Chris Roberts’ crowd funded space sim Star Citizen is an unstoppable record breaking machine. Roughly two weeks ago the game had just crossed over $34 million dollars, but don’t let the time between milestones make you think the funding is slowing down at all.
If you take a gander at the game’s monthly earnings on the Roberts Space Industries website, you can see Star Citizen’s earnings tend to come in spurts. Naturally, all of the stretch goals have enticed more fans to come on board.
Surprisingly, most of the game’s new funding comes from new pledges, not existing ones upping their amounts:
“What is also a great sign for the long term longevity of Star Citizen and its community is that a large amount of this last stretch goal, like the previous ones has come from new Citizens – 6,617 to be precise!”
In reaching $35 million dollars, fans have unlocked the last of the fan voted ship designs, the Drake Herald:
Drake Herald – Knowledge is power, and one of the most valuable commodities is pure information: the 1s and 0s behind everything fromUEC ledgers to Citizenship ratings. Whether it’s colonists struggling to stay in contact with the UEE’s central worlds or criminals trading in illicit data, there will always be a need to securely move data. The Drake Herald, small, armored ship, is designed to fit that need and safely get that information from Point A to Point B. Featuring a powerful central engine (for high speed transit and generating the power needed for effective data encryption/containment), advanced encryption software and an armored computer core, the Herald is unique among personal spacecraft in that it is designed to be easily ‘cleaned’ when in danger of capture. The Herald includes an array of heavy duty internal options for data protection, including redundant power subsystems and EMP shielding, and a high-powered broadcast array for data transmission.
At $36 million, Star Citizen will unlock a black hole hazard, which will make many space-travelers think twice before entering its gravity well.

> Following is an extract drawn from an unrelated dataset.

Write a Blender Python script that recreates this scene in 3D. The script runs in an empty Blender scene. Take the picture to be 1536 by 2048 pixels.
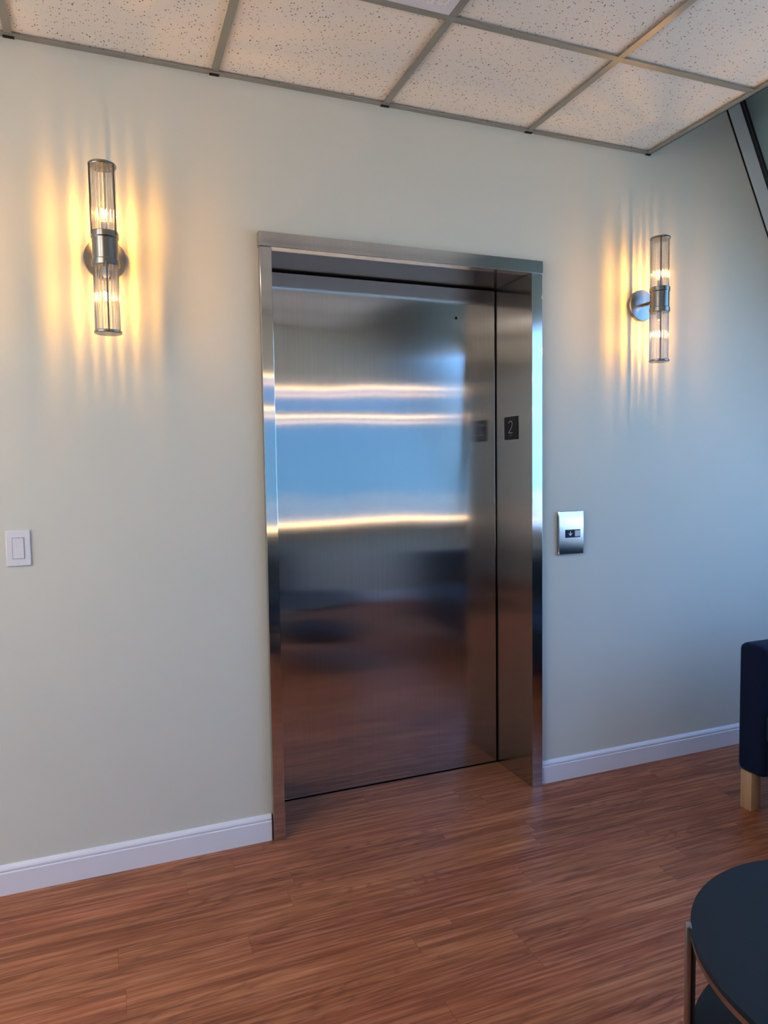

A new stretch goal was also added at $37 million, the Stellar Graveyard:
Tanga System – At the heart of an unusual rectangular planetary nebula (see reference), lies Tanga System. The inner planets engulfed the star entered the red giant phase. The expanded habitable zone unfroze a small world on the former outer ring and for several hundred million years made it habitable. Life began to emerge and was just reaching a primitive state when the star collapsed into a white dwarf, throwing the planet back into a deep freeze, then blasting the atmosphere away with the resulting planetary nebula. That’s how the system was found: Only two worlds (speculation that there could have been three to four more) but both are dead planets with no atmosphere.